Dupas afirma que a atual situação da Alemanha é reflexo de um processo de degradação que vem desde a pós-unificação das duas Alemanhas [que comemora 15 anos em novembro próximo], mas acrescenta que o país sofre declínio constante desde a década de 50.

"Logo após o pós-guerra, o PIB (Produto Interno Bruto) real alemão cresceu 107%. Na década de 50, cresceu 55%. Nas décadas de 70 e 80, antes da unificação, o crescimento foi de 31% e de 23% respectivamente", afirma.

Para ele, após a unificação --que era o grande projeto geopolítico do pós-guerra-- a situação piorou. A Alemanha fazia enormes fantasias de que a reintegração dos Estados pobres propiciaria mão-de-obra barata e que os custos da integração seriam superados pelas vantagens da integração. "Essa era a crença após a queda do muro, já que aconteceria a adição de 110 mil km quadrados, cinco Estados federais, 16 milhões de habitantes e uma população bem treinada pela época do regime comunista, com salários muito baixos", diz.

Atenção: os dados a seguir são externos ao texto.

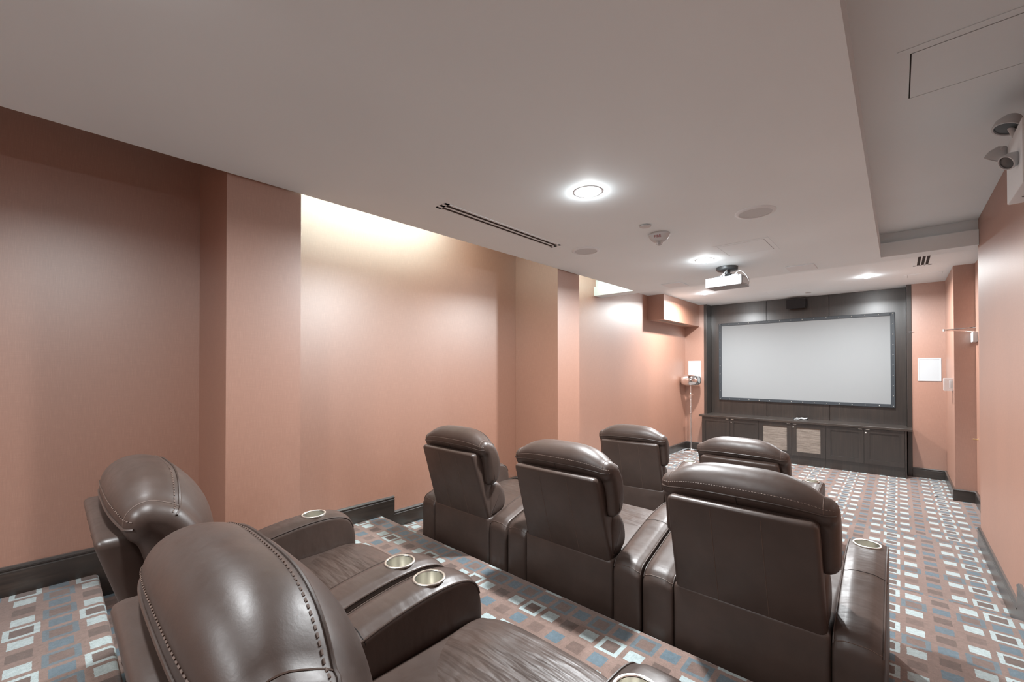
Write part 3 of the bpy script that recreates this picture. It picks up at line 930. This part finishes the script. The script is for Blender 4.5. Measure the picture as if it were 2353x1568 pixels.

De acordo com o professor, acreditava-se que esses fatores gerariam mão-de-obra qualificada e um novo mercado de consumo no país, mas tudo isso foi "uma grande ilusão". O nível de desemprego na ex-Alemanha Oriental continuou sempre muito elevado. A média hoje na Alemanha varia de 11% a 12%, mas na ex-Alemanha Oriental esse índice chega a 20%.

Dupas também afirma que o fracasso da reintegração ocorreu principalmente porque os salários cresceram mais rápido do que o esperado nos Estados da ex-Alemanha Oriental e os países do Leste Europeu -- que agora são membros da União Européia (UE)-- passaram a ser concorrentes no fornecimento de mão-de-obra barata.

"O Leste Europeu fornece mão-de-obra pela metade do preço da mão-de-obra da ex-Alemanha Oriental, com o mesmo tipo de treinamento", explica.